Collect every line of the records below that contains the word "parts".

────

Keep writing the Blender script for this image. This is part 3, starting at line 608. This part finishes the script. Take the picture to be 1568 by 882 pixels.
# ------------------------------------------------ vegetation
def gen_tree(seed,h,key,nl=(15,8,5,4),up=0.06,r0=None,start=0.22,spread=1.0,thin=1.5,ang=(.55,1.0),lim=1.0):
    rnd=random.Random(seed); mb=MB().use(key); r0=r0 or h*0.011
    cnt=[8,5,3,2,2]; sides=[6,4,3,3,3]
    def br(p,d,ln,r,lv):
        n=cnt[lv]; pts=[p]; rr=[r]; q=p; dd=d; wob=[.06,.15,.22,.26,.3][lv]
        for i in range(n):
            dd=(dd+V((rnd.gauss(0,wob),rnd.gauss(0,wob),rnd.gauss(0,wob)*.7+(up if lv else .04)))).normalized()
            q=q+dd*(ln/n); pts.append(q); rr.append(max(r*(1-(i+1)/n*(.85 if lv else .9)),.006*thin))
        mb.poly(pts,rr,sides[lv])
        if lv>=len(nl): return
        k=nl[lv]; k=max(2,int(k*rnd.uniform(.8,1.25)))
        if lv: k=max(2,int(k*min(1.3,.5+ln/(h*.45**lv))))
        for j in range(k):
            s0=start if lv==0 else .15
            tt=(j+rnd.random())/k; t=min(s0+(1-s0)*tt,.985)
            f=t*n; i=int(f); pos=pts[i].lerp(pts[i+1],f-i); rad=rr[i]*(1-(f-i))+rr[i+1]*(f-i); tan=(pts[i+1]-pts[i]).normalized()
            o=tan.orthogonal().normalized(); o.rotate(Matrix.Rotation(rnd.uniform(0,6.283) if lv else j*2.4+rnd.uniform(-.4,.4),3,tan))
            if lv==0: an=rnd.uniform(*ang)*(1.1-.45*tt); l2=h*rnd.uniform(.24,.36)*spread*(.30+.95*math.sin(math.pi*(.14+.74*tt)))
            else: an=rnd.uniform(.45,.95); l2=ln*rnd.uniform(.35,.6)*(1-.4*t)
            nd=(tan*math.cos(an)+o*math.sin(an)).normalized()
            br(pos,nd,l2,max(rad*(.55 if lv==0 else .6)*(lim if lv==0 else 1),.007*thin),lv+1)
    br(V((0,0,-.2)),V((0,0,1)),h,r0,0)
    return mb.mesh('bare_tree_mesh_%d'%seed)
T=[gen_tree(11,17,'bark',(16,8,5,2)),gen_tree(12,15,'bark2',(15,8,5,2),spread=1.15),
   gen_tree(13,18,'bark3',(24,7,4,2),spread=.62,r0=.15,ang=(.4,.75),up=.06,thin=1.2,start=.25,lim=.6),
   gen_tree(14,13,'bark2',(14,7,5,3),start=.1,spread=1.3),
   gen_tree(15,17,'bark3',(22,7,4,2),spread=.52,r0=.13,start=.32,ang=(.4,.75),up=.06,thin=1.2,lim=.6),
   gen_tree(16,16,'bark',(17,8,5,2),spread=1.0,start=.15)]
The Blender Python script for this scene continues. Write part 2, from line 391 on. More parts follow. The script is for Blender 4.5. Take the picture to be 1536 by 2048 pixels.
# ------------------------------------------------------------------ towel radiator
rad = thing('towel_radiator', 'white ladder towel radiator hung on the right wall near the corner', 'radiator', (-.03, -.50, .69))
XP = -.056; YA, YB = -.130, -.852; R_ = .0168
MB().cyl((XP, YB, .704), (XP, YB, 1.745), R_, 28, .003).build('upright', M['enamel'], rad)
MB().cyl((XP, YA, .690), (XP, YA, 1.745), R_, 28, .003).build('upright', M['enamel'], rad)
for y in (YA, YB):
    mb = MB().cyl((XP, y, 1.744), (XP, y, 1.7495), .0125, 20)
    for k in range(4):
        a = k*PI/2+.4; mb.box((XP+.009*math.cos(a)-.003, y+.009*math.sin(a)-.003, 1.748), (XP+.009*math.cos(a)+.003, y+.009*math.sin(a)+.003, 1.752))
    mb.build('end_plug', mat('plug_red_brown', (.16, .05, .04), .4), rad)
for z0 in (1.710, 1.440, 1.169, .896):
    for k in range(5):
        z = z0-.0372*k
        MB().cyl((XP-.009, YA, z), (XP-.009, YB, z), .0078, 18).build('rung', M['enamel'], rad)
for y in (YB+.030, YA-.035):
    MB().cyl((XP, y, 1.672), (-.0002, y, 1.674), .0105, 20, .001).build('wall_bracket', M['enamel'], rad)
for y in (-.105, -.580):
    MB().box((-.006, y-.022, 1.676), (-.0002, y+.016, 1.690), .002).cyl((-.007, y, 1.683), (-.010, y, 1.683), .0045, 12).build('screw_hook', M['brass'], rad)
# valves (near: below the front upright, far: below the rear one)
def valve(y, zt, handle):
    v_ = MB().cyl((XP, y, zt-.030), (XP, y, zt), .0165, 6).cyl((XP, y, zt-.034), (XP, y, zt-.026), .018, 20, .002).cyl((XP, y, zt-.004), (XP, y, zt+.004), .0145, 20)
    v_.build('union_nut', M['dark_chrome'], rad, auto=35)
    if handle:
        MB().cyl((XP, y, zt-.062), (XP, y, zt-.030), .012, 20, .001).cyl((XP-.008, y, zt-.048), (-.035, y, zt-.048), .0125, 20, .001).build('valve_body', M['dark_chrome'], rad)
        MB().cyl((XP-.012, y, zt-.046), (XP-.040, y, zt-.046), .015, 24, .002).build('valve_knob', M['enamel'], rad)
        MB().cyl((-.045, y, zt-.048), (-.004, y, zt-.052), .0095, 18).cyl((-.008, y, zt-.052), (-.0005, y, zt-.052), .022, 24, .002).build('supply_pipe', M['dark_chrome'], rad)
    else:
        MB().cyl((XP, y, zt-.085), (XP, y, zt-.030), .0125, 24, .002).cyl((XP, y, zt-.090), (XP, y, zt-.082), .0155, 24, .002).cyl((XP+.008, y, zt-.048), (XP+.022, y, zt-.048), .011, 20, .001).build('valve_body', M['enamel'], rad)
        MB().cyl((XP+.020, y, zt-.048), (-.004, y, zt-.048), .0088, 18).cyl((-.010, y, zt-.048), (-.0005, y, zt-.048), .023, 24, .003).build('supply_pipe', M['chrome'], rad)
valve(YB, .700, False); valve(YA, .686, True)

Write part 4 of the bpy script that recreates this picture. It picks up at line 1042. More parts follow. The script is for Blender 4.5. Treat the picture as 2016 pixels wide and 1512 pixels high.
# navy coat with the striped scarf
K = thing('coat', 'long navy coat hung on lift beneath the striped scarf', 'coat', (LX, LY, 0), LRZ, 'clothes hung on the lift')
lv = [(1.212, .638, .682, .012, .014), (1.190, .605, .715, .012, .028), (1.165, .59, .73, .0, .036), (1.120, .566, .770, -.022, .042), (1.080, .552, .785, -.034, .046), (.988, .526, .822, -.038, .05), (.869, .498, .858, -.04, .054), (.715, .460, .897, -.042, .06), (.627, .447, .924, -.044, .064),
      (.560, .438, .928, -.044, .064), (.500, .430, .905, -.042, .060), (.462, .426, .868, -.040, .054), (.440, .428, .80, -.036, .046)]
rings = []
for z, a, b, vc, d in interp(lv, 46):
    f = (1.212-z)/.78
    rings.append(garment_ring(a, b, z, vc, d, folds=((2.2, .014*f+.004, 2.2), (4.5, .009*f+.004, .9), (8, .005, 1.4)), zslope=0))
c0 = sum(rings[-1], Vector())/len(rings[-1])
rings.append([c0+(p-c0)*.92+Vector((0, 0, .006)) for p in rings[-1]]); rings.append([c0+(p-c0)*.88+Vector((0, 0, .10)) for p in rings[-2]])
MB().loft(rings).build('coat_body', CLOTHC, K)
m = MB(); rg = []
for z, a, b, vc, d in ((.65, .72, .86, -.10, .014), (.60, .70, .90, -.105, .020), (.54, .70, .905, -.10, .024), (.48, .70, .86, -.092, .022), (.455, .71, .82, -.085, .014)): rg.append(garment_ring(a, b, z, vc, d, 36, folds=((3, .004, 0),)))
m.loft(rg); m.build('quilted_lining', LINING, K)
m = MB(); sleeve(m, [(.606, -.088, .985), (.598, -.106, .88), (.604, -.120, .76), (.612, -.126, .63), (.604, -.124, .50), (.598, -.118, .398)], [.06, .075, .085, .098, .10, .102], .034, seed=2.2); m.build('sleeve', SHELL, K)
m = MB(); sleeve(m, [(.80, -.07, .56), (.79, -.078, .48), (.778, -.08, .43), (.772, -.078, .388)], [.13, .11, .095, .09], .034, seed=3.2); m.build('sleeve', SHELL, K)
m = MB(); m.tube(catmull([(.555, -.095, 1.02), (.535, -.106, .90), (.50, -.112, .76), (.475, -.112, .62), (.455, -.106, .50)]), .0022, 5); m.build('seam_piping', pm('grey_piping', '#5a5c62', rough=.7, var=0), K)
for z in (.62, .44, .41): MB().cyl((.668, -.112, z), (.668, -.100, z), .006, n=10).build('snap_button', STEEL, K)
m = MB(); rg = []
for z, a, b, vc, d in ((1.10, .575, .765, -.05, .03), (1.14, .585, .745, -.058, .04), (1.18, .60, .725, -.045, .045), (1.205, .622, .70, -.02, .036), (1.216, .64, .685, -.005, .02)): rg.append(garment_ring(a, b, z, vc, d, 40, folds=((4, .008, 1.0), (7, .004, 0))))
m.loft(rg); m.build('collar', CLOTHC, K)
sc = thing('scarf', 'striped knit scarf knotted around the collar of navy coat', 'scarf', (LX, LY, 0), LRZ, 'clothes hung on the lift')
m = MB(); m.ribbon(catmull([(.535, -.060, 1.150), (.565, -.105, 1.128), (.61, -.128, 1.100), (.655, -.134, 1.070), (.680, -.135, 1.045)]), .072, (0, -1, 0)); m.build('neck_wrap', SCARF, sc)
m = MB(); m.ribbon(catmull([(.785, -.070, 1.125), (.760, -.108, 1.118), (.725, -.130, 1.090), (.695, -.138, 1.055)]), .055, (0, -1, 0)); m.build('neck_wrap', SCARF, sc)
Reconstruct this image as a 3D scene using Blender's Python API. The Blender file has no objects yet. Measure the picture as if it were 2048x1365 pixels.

────

#### [WRITTEN RESPONSE]
The Blender Python script for this scene continues. Write part 2, from line 391 on. More parts follow. The script is for Blender 4.5. Take the picture to be 1536 by 2048 pixels.
Write part 4 of the bpy script that recreates this picture. It picks up at line 1042. More parts follow. The script is for Blender 4.5. Treat the picture as 2016 pixels wide and 1512 pixels high.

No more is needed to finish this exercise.